## [Your instructions]
Tally the lines that include "objects". Output the number only.

## [Data listing]
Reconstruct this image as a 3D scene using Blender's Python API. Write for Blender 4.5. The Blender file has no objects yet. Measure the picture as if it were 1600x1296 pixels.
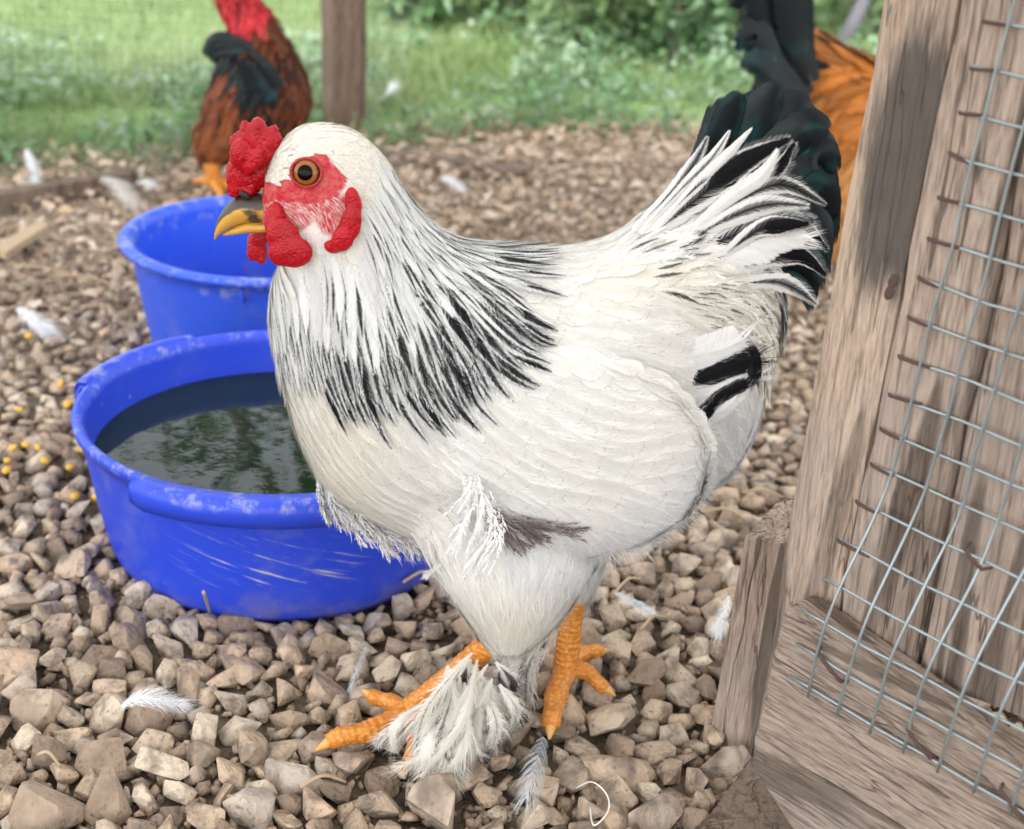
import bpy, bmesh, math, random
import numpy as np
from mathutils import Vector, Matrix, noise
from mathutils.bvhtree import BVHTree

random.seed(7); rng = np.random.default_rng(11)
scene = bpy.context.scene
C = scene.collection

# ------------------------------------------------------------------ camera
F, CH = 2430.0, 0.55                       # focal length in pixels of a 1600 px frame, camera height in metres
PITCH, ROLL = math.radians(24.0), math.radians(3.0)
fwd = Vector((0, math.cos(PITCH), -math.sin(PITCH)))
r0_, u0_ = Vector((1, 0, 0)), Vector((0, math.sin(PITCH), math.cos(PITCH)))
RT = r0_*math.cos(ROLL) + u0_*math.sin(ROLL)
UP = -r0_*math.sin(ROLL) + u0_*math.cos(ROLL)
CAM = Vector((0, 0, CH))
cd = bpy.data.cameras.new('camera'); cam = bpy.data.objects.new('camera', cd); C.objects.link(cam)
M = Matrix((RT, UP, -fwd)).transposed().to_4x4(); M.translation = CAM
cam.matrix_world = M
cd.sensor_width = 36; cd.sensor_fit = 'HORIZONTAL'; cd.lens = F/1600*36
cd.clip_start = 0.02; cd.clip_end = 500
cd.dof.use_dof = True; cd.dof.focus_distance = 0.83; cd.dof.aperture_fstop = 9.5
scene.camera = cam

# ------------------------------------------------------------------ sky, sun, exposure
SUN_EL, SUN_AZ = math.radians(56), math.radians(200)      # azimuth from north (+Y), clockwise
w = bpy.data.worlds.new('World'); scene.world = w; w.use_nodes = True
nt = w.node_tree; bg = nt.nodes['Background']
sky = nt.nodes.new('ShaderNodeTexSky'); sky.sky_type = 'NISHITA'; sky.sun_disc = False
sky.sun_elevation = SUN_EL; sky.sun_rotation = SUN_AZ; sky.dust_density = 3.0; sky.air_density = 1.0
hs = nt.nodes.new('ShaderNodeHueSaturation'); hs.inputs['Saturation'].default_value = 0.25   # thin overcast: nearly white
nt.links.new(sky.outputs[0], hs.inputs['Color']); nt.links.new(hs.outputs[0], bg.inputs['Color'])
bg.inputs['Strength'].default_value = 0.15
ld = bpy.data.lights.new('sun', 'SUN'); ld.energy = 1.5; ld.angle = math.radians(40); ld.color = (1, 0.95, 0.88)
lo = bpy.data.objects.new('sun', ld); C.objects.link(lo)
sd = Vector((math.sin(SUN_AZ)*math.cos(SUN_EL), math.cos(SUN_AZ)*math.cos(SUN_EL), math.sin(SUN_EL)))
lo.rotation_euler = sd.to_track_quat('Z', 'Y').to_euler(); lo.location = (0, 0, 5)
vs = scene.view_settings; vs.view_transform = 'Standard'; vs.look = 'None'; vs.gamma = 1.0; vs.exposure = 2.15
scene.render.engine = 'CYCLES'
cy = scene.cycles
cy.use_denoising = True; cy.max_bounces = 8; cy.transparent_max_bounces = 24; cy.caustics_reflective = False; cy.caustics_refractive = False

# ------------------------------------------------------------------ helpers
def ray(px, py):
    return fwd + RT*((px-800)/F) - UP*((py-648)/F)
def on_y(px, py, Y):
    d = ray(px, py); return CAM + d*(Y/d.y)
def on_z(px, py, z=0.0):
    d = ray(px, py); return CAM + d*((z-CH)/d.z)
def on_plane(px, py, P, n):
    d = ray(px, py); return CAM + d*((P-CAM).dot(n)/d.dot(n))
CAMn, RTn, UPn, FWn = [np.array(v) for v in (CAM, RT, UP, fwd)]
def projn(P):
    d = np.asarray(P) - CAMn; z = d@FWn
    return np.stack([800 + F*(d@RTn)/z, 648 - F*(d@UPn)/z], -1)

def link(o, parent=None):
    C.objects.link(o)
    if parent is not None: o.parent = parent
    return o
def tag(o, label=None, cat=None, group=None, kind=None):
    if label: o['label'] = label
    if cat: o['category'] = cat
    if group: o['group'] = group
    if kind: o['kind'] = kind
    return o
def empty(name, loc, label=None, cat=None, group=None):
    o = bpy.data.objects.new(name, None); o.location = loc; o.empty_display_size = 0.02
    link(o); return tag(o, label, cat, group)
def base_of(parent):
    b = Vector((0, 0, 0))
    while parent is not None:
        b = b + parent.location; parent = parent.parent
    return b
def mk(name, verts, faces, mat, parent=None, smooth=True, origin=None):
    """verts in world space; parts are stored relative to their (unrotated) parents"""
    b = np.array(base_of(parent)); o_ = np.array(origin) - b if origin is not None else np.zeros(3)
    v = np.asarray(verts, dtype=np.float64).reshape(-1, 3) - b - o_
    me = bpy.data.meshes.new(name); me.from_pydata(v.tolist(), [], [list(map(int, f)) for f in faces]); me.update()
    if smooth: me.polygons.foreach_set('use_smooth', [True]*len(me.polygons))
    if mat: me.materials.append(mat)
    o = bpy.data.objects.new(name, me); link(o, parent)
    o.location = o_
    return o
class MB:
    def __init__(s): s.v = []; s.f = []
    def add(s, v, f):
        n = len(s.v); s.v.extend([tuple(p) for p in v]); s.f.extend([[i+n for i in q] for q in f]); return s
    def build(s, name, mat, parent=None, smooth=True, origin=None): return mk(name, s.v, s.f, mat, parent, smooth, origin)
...
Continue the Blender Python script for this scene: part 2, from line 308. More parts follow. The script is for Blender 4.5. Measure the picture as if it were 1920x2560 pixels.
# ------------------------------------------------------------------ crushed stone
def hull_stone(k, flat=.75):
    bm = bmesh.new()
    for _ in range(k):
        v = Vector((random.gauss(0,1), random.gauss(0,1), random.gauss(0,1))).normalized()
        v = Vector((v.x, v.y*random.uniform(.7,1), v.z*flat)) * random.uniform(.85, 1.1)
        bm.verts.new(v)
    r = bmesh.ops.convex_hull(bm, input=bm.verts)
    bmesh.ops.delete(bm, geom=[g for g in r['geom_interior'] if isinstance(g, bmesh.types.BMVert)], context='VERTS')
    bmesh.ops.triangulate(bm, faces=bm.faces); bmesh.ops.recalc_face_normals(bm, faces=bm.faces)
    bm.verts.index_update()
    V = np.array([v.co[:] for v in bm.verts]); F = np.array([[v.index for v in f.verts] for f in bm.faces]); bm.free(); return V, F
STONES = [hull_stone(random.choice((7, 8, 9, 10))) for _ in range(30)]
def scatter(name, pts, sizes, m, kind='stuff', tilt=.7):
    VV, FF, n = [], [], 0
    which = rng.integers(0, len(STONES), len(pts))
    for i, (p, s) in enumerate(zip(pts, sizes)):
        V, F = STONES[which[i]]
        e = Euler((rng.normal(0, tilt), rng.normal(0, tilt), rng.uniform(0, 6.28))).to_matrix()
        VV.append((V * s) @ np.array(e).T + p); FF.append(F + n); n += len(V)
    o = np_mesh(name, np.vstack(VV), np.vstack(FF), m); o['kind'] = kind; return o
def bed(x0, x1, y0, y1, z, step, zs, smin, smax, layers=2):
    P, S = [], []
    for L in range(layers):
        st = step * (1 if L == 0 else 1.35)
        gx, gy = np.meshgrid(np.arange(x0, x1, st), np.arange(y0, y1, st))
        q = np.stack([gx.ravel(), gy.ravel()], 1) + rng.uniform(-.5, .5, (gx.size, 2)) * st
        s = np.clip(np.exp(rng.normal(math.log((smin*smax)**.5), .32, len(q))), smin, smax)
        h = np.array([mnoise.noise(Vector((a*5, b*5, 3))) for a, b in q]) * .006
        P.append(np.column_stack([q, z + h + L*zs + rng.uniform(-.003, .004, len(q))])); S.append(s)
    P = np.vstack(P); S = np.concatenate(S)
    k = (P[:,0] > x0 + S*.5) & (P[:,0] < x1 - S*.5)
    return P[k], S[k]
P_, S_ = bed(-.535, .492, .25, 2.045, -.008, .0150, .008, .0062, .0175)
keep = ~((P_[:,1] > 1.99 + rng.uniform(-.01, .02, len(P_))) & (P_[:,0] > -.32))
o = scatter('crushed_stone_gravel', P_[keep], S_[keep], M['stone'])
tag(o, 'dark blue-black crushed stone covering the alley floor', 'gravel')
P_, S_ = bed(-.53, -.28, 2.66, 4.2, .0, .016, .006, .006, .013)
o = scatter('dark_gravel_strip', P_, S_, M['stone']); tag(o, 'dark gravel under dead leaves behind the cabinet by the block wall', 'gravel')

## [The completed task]
6